Inside Dame Zaha Hadid's 'womb-like' Science Museum gallery

Mathematics: The Winton Gallery at the Science Museum Image copyright Jody Kingzett
Image caption A 1929 Handley Page bi-plane hangs in the gallery's entrance

The Science Museum in London has unveiled its new mathematics gallery, which was designed by the late architect Dame Zaha Hadid - the first of her projects to open in the UK since her death in March 2016.

Dame Zaha Hadid was a mathematics graduate and a master of the unexpected.

Which explains - perhaps - why the first thing you encounter when walking into the Science Museum's new Maths gallery is a 1929 Handley Page bi-plane suspended from the ceiling.

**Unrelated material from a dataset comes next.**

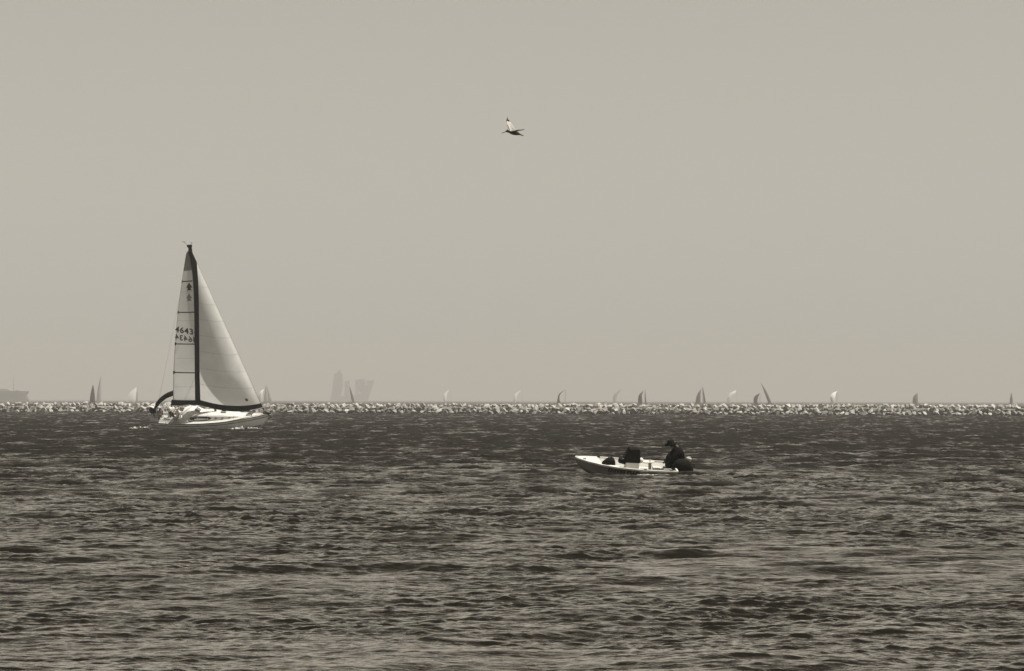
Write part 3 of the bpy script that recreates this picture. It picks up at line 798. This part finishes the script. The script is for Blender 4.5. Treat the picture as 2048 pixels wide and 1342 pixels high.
# ------------------------------------------------------------------ the skiff
SY = 252.0 * KD
so = P(1252, 948, SY); so.z = -0.03
SKM = Matrix.Translation(so) @ Matrix.Rotation(R(188), 4, 'Z') @ Matrix.Rotation(R(-2.2), 4, 'Y') @ Matrix.Rotation(R(-13), 4, 'X')
SKI = SKM.inverted()
def sloc(px, py, c):
    o = SKI @ Vector((0, 0, CAM_H)); d = SKI.to_3x3() @ ray(px, py)
    return o + d * ((c - o.y) / d.y)
def skiff():
    root = empty('skiff', SKM)
    tag(root, 'small open skiff with pale inside and lettered dark side', 'motorboat')
    X = [-1.72, -1.2, -0.4, 0.4, 1.0, 1.45, 1.75, 1.87]
    B = [0.70, 0.74, 0.76, 0.72, 0.58, 0.38, 0.16, 0.02]
    Zs = [0.36, 0.36, 0.38, 0.42, 0.47, 0.52, 0.56, 0.58]
    Zk = [-0.12, -0.14, -0.15, -0.14, -0.08, 0.06, 0.30, 0.52]
    b_ = lambda x: interp(X, B, x); s_ = lambda x: interp(X, Zs, x); k_ = lambda x: interp(X, Zk, x)
    xs = np.linspace(-1.72, 1.87, 34)
    def sec(x, inset, drop):
        b, z1, z0 = max(b_(x)-inset, 0.004), s_(x), k_(x)+drop
        z0 = min(z0, z1-0.02)
        half = [(0, z0), (b*0.55, z0+(z1-z0)*0.12), (b*0.80, z0+(z1-z0)*0.30), (b*0.90, z0+(z1-z0)*0.65), (b, z1)]
        return [(x, y, z) for y, z in half[::-1]] + [(x, -y, z) for y, z in half[1:]]
    m = MB(); m.loft([sec(x, 0, 0) for x in xs], close=False); n = 9; m.f.append(list(range(n)))
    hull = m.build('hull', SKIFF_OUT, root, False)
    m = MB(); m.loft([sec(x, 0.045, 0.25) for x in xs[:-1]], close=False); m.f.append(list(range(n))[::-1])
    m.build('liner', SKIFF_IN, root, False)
    for s in (-1, 1):
        secs = []
        for x in xs:
            b = b_(x); z = s_(x)
            secs.append([(x, s*(b+0.03), z-0.035), (x, s*(b+0.03), z+0.022), (x, s*max(b-0.055, 0), z+0.022), (x, s*max(b-0.055, 0), z-0.015)])
        MB().loft(secs).build('gunwale', SKIFF_IN, root)
    MB().box((-1.72, 0, 0.15), (0.06, 1.34, 0.46)).build('transom', SKIFF_IN, root)
    # short foredeck
    V = []; Fc = []
    fx = np.linspace(1.0, 1.85, 10)
    for x in fx:
        for t in np.linspace(-1, 1, 5): V.append((x, t*(b_(x)-0.04), s_(x) + 0.012 + 0.05*(1-t*t)))
    for i in range(9):
        for k in range(4): Fc.append((i*5+k, i*5+k+1, i*5+k+6, i*5+k+5))
    mesh_obj('foredeck', V, Fc, SKIFF_IN, root, True)
    for x in (-1.15, -0.15):
        MB().box((x, 0, 0.20), (0.24, b_(x)*1.72, 0.035)).build('thwart', SKIFF_IN, root)
        MB().box((x, 0, 0.06), (0.06, b_(x)*1.5, 0.24)).build('thwart_support', SKIFF_IN, root)
    for x, y in ((1.55, 0.18), (0.95, -0.5), (-0.55, 0.74), (-1.5, 0.68)):
        MB().box((x, y, s_(x)+0.045), (0.10, 0.025, 0.03)).tube([(x-.03, y, s_(x)+.0), (x-.03, y, s_(x)+.05)], .012, 5).tube([(x+.03, y, s_(x)), (x+.03, y, s_(x)+.05)], .012, 5).build('cleat', RUBBER, root)
    # lettering along the near (port) side
    cu = bpy.data.curves.new('t', 'FONT'); cu.body = 'D-IVES PLUS'; cu.size = 0.20; cu.offset = 0.011; cu.align_x = 'CENTER'; cu.space_character = 1.05
    to = bpy.data.objects.new('t', cu); COL.objects.link(to)
    me = bpy.data.meshes.new_from_object(to.evaluated_get(bpy.context.evaluated_depsgraph_get()))
    V = []
    for v in me.vertices:
        x = 0.20 - v.co.x; z1, z0, b = s_(x), k_(x), b_(x)
        z = z1 - 0.19 + v.co.y; f = (z-z0)/(z1-z0)
        y = b*(0.90 + 0.10*(f-0.65)/0.35) if f > 0.65 else b*(0.80 + 0.10*(f-0.30)/0.35)
        V.append((x, y + 0.008, z))
    Fc = [tuple(p.vertices) for p in me.polygons]
    bpy.data.objects.remove(to); bpy.data.meshes.remove(me); bpy.data.curves.remove(cu)
    mesh_obj('lettering', V, Fc, mat('letter_paint', (0.016, 0.015, 0.012), 0.7), hull)
    return b_, s_
sb, ss = skiff()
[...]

This was to be Dame Zaha's design touchstone, the airflow from its wings dictating a dynamic design of sweeping curves and a huge sculptural form that frames the gallery's central space.

There is, though, a function beyond the decorative to this particular form. It acts as a barrier to stop visitors using the gallery as a thoroughfare, which had been the case before its £5m upgrade.

The space is lit with a serene purple light, giving it a womb-like feel, creating a contemplative aesthetic, which is badly undermined by noises off; namely the arcade-like soundtrack emanating from the interactive displays in the Energy Gallery nearby.

Image copyright AFP
Image copyright AFP
Image copyright AFP
Image caption The new gallery opens to the public on Thursday

Had the architect lived to see her design realised, I suspect she would not have tolerated such audio pollution of her thoughtful, peaceful vibe.

The displays are arranged around broad themes: Trade & Travel, War & Peace, Maps & Models, Life & Death, Trade & Travel, Form & Beauty.

The idea is to show how maths plays a central and essential role in our everyday life, and is not some abstract activity undertaken by nerdy individuals in back rooms.

Stories are brought to the fore illustrating where maths is present in our lives, which is a perfectly understandable curatorial strategy. But it does relegate the hard arithmetic, calculus and geometry that enabled the creation of the objects on display to a very minor role.

I think that's OK. This gallery is an introduction to a massive subject, and is aiming to offer as wide an audience as possible a way into what can be perceived as a very dry subject.

Image copyright Jody Kingzett
Image caption The Moniac machine uses flowing water to represent the economy

There are some real hits. The Heath Robinson-looking Moniac machine is a real winner.

It was designed by Bill Phillips in 1952 for the London School of Economics to model the British economy. For two decades, this marvellous looking contraption, where water=money, was used to teach some of the world's finest economic minds Keynesian principles. It did have one major shortcoming, though. It didn't account for human behaviour…

There's plenty more in the Winton Gallery to enjoy. William Froude's Swan and Raven hulls, for instance, are really compelling. Here we are shown how the engineer's quiet experiments on the River Dart led to the redesign of the world's super-tankers.

I could go on. The Turner sketches on perspective are great. As is the PDP-8 minicomputer (1965), which the display label tells us was the first successful computer small enough to fit into offices. It couldn't do much, but by golly, it looked good.

So does this new gallery. That's down to Dame Zaha's team.

But the imaginative and instructive displays were put together by the Science Museum's David Rooney. He has taken a calculated risk by privileging story-telling over pure maths, which won't please everyone but I think - on balance - is a good decision.

You could say: the sum is great and so are the parts.